Remember my pledge to all participants of this course: I never ask anyone to follow any strategy I am not using. The Straight-A Guide strategy powered me through prison. It enhances prospects for me to succeed in society, as evidenced by the fact that you can access this course. Imagine the courage it takes for prison administrators to contract with me—a man that served 26 years in prison.

By living this guide’s values-based, goal-oriented strategy, I open business relationships and income opportunities. I can open deals that few would think are possible for someone with my background. I’ve received purchase orders from federal judges, probation officers, US attorneys, and leaders of prison systems. Business leaders purchase products or services from companies I build. By keeping myself aware, I always keep my head in the game. And others are aware of the efforts I’m making to succeed. They invest alongside me, allowing me to create new opportunities. 

The assets I accumulated continue to grow. Yet despite the business opportunities around me, I continue to invest time and energy to share these lessons with people in jail and prison. I hope others will use these lessons to transform their lives. No one should work harder than you on your preparations for success—but all people need to stay aware and keep their heads in the game.

I finished serving my sentence in August of 2013. But I continue living by the same principles that powered me through confinement. I feel a duty to teach the strategies I learned from leaders and masterminds to people in prison. 

At the beginning of this lesson on awareness, I wrote how I used this strategy to deal with probation. Remember, I began preparing for probation at the start of my prison term. I lived a values-based, goal-oriented life through all the years I served. My avatars influenced me to focus on education, contributing to society, and building a support network. 

At the end of my sentence, I could show that I made a 100 percent commitment to preparing for success.
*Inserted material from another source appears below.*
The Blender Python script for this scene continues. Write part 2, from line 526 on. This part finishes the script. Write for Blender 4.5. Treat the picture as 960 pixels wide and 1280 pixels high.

I avoided problems in prison. I rejected advice from people that told me to forget about the world outside. Instead, I prepared for my return to society.

When I came to the end of my term, I could report my progress to the US Probation Department. By writing the monthly letters from prison, my probation officer became aware of my commitment to succeed. She authorized me to build the career I wanted. She allowed me to travel. I kept her in the loop with all my efforts.

After one year, my probation officer joined a US Attorney in submitting a motion to a federal judge. They asked the judge to terminate my seven-year term of Supervised Release. The judge granted the order, allowing me to begin serving my 19-year term on Parole. After one year, my probation officer urged the US Parole Commission to terminate the remainder of my parole. I then began serving my three-year term on Special Parole. After another year, I received notice that the US Parole Commission had set me free—as I’ll reveal more about in the next module.

This strategy of adhering to the Straight-A Guide has helped other justice-impacted people we feature on our podcasts and webinars. I am convinced that it can help anyone in prison.

Be aware of opportunities. Understand and accept that the decisions you make in prison directly influence your prospects for success. 

Keep your head in the game of success—through prison and beyond!

Questions:

  • In what ways do the friends and associations you’re making influence your prospects for success?